20 women writing about the outdoors

13 of 21

9. Freya Stark

Freya Stark had a rather bohemian start in life. She was born in 1893 in Paris, during the height of the glamorous, prosperous Belle Époque. Her father and mother were both art students in the area, though it turned out that their marriage was an unhappy one. They separated when Freya was still young.

For her ninth birthday, Freya received a copy of One Thousand and One Nights, the collection of Middle Eastern tales first compiled in Arabic. This sparked her interest in the “Orient,” a now somewhat outdated term that refers to pretty much all of the Middle East and Asia. Also, it may or may not be an offensive term, depending who you ask. At any rate, Stark became increasingly interested in the geography and culture of the region. It was only a matter of time before she traveled there.

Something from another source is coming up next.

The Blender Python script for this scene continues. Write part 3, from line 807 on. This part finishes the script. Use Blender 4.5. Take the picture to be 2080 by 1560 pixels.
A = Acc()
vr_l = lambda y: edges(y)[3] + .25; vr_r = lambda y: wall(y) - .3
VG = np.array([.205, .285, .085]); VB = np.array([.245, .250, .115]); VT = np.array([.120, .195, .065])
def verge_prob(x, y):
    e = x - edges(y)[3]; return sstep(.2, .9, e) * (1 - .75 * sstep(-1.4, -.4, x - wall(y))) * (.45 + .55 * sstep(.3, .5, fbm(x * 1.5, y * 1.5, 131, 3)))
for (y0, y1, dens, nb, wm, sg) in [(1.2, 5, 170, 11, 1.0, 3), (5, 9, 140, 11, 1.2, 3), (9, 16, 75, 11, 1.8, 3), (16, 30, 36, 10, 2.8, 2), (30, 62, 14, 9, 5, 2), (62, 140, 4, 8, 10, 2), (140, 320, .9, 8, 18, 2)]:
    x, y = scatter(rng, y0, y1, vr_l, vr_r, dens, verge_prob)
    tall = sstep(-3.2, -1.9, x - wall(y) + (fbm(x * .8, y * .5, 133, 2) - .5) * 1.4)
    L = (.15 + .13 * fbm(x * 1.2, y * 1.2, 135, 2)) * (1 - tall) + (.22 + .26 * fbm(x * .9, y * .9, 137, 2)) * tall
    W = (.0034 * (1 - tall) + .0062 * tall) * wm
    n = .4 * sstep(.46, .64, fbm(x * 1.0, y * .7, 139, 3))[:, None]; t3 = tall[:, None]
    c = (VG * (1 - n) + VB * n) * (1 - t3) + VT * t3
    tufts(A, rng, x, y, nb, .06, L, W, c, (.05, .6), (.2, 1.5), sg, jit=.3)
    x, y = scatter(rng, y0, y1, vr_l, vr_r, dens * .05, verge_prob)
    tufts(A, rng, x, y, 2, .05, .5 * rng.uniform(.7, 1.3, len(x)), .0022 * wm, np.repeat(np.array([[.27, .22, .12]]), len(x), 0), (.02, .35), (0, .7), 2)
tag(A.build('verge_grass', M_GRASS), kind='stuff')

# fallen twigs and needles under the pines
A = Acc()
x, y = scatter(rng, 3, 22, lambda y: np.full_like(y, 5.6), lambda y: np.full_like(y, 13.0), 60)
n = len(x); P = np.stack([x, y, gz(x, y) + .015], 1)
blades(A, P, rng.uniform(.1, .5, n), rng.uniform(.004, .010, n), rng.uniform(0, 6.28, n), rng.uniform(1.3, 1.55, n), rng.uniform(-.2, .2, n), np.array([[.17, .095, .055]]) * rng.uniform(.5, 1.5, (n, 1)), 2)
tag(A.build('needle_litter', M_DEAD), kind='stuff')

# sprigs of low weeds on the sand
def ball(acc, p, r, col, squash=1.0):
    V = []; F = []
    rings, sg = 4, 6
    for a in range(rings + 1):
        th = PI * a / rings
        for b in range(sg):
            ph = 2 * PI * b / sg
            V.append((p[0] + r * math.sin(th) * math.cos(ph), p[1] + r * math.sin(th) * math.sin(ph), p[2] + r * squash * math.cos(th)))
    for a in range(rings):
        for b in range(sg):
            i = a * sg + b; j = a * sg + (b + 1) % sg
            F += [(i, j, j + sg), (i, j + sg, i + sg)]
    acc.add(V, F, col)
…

That travel finally happened in late 1927, when Stark boarded a ship to Beirut. She had already volunteered in Italy during World War I, where she had served with a British Red Cross ambulance unit.

Travels in the Middle East

Eventually, she made her the to Iraq and Iran. In Iran, she made a series of perilous treks into the western part of the country, which contained a deep wilderness. Some parts of these remote places had never been visited by a westerner until Stark’s arrival. She told of these trips in The Valleys of the Assassins, published in 1934.

Stark continued traveling and writing through the 1930s and 1940s, publishing a number of travelogues describing the culture and landscape of the Middle East. During World War II, she joined the British Ministry of Information, a propaganda effort designed to persuade Arab people to either support Allied forces or to at least remain neutral.

After the war, she continued her travels, although a relatively brief marriage caused a pause in her publishing. She went to Turkey and Afghanistan, publishing until 1988. She died in 1993, just a few months after her 100th birthday.